This quiz covered Lectures
1-6 of the Winter
2026 offering of DSC 10.
Note (groupby / pandas 2.0): Pandas 2.0+ no longer
silently drops columns that can’t be aggregated after a
groupby, so code written for older pandas may behave
differently or raise errors. In these practice materials we use
.get() to select the column(s) we want after
.groupby(...).mean() (or other aggregations) so that our
solutions run on current pandas. On real exams you will not be penalized
for omitting .get() when the old behavior would have
produced the same answer.
You are working as a student assistant in the UCSD Registrar’s Office, and your job is to analyze enrollment data to understand student preferences and improve course scheduling.
The courses DataFrame (first few rows are shown below)
contains information about courses offered this quarter. Each row
represents a unique course offering. For each course, you have the
"Course" code (str), "Department"
(str), "Professor" name (str),
"Enrollment" (int), "Capacity"
(int), "Units" (int), and whether
the course is "Online" (bool).
Assume that we have already run import babypandas as bpd
and import numpy as np.
Your supervisor asks you to create a welcome message for new
students. The code below generates this message and stores it in the
variable message. In the box, write in the value of the
message variable after the code executes. Write
clearly!
school = "ucsd"
year = "2026"
message = "hello"
message = school.upper() + " " + year
message = message.replace("SD", " San Diego")Answer: "UC San Diego 2026"
Trace through each line:
school = "ucsd", year = "2026",
message = "hello".message = school.upper() + " " + year.
school.upper() is "UCSD". Concatenating gives
"UCSD" + " " + "2026" → "UCSD 2026".message.replace("SD", " San Diego") replaces
the substring "SD" inside "UCSD 2026" with
" San Diego" (note the leading space in the replacement
string), yielding "UC San Diego 2026".For each expression below, write the output that Python produces, or write error if the expression produces an error.

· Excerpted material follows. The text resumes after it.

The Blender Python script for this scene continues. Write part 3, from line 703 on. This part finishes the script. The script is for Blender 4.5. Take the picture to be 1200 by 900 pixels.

str(courses.take(np.arange(4)).shape[0]) * 2Answer: "44"
courses.take(np.arange(4)) keeps the first four rows, so
.shape[0] is 4. Then str(4) is
"4", and "4" * 2 repeats the string twice →
"44".
courses.get("Enrollment").iloc[0] != courses.get("Enrollment").loc[0]Answer: False
.iloc[0] and .loc[0] both refer to the
first row (label 0), so they read the same enrollment
value. Comparing a value to itself with != is always
False (e.g. 120 != 120).
courses.shape[1] / 7Answer: 1.0
courses.shape[1] is the number of columns, which is
7 for this DataFrame. So 7 / 7 is
1.0 (division in Python 3 returns a float; 1.
is also acceptable).
The Registrar wants to calculate what percentage of each course’s
capacity is currently filled. Fill in the blanks to add a new column
called "Percent_Full" to the courses DataFrame
that contains this percentage (as a number between 0 and 100).
courses = courses.assign(Percent_Full = ___(a)___ / ___(b)___ * 100)(a):
Answer: courses.get("Enrollment") —
current enrollment in each row (numerator of the fraction).
(b):
Answer: courses.get("Capacity")
Percent full is (enrollment ÷ capacity) × 100. Blank (a) is current enrollment per row; blank (b) is max capacity per row. Division is element-wise (row by row), then multiply by 100. For example, 120 enrolled and 150 capacity gives (120/150) × 100 = 80.
With more students requesting online courses, the Registrar wants to
know how many online courses are offered by the CSE department.
Select all expressions that correctly evaluate to an
int that is the total number of online CSE courses in
courses.
courses[(courses.get("Department") == "CSE") & (courses.get("Online"))]
courses.groupby("Department").sum().get("Online").loc["CSE"]
((courses.get("Department") == "CSE") & (courses.get("Online"))).shape[0]
((courses.get("Department") == "CSE") & (courses.get("Online"))).sum()
None of the above.
Answer: Select
courses.groupby("Department").sum().get("Online").loc["CSE"]
and
((courses.get("Department") == "CSE") & (courses.get("Online"))).sum().
We need an int equal to the number of
courses that are both CSE and online.
int.groupby("Department").sum() aggregates;
for boolean columns, .sum() counts
True values.
.get("Online").loc["CSE"] is the count of online courses in
CSE — an integer. Correct.((...) & (...)) is a boolean Series
with one entry per row; .shape[0] is the
length of that Series (total number of courses), not
how many are True. Incorrect.True values (online CSE rows).
Correct.For a report to the Academic Senate, you need to analyze course enrollment patterns. Write or finish one line of Python code that produces each quantity described.
(a) A DataFrame consisting of
"Department" as the index, and a single
column containing the mean "Enrollment" of all
courses within each "Department".
courses.get(["Department", "Enrollment"]).___________________________Answer: groupby("Department").mean() —
full one-liner:
courses.get(["Department", "Enrollment"]).groupby("Department").mean()
Explanation: .get(["Department", "Enrollment"]) keeps
only those columns. .groupby("Department") groups rows by
department. .mean() computes the mean of numeric columns
per group — here mean "Enrollment" — producing a DataFrame
with "Department" as the index and one column of means.
(b) A scatter plot of the data in the
courses DataFrame with "Capacity" on the
x-axis and "Enrollment" on the y-axis.
Answer:
courses.plot(kind="scatter", x="Capacity", y="Enrollment")
kind="scatter" draws a scatter plot; x and
y name the columns for the horizontal and vertical
axes.